The waiver, effective from March 20 to April 19, 2026, allows for the sale and delivery of Iranian crude and petroleum products that were already loaded onto vessels as of Friday.


Using Tehran’s Oil Against Itself

Treasury Secretary Scott Bessent framed the move as a tactical maneuver to counteract the supply squeeze caused by the ongoing conflict and Iran’s recent efforts to block the Strait of Hormuz.

“By temporarily unlocking this existing supply for the world, the United States will quickly bring approximately 140 million barrels of oil to global markets,” Bessent stated via X. “In essence, we will be using the Iranian barrels against Tehran to keep the price down as we continue Operation Epic Fury.”

Key Details of the Sanctions Waiver

The administration emphasized that this is a “narrowly tailored” authorization rather than a broad lifting of sanctions.

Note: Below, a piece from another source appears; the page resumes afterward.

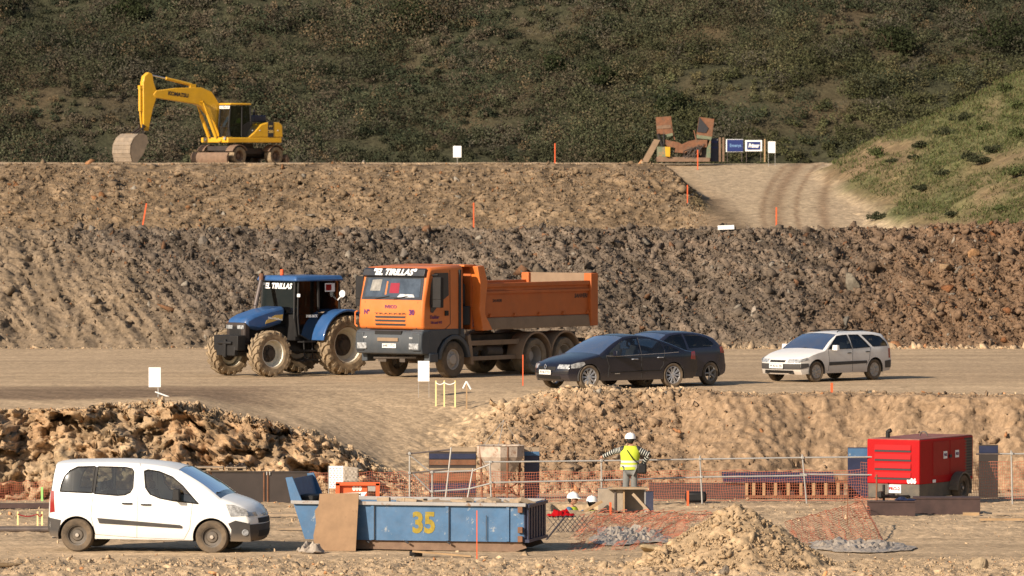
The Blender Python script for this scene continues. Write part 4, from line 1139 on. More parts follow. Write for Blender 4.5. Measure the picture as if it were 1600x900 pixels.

Key constraints include:

  • No New Production: The license applies strictly to “stranded” oil already in transit; it does not authorize new drilling or future purchases.
  • Financial Restrictions: The Treasury maintains that Iran will have significant difficulty accessing any revenue generated, as “maximum pressure” on their access to the international financial system remains in place.
  • Third Waiver in Two Weeks: This follows similar recent moves to ease sanctions on Russian oil as the White House scrambles to lower domestic gas prices, which have surged toward $4 per gallon.

Market Reaction and Conflict Context

The global energy landscape has been in turmoil since the start of Operation Epic Fury on February 28, which saw coordinated U.S. and Israeli strikes against Iranian military infrastructure and leadership. In retaliation, Iran’s disruption of shipping routes in the Persian Gulf has removed roughly 10 million to 14 million barrels per day from the physical market, pushing Brent crude above $110 per barrel.

While critics have called the move “bananas,” arguing it could indirectly fund the Iranian war effort, the administration insists the priority is protecting American consumers and global allies from an “unprecedented energy crisis” ahead of the November midterm elections.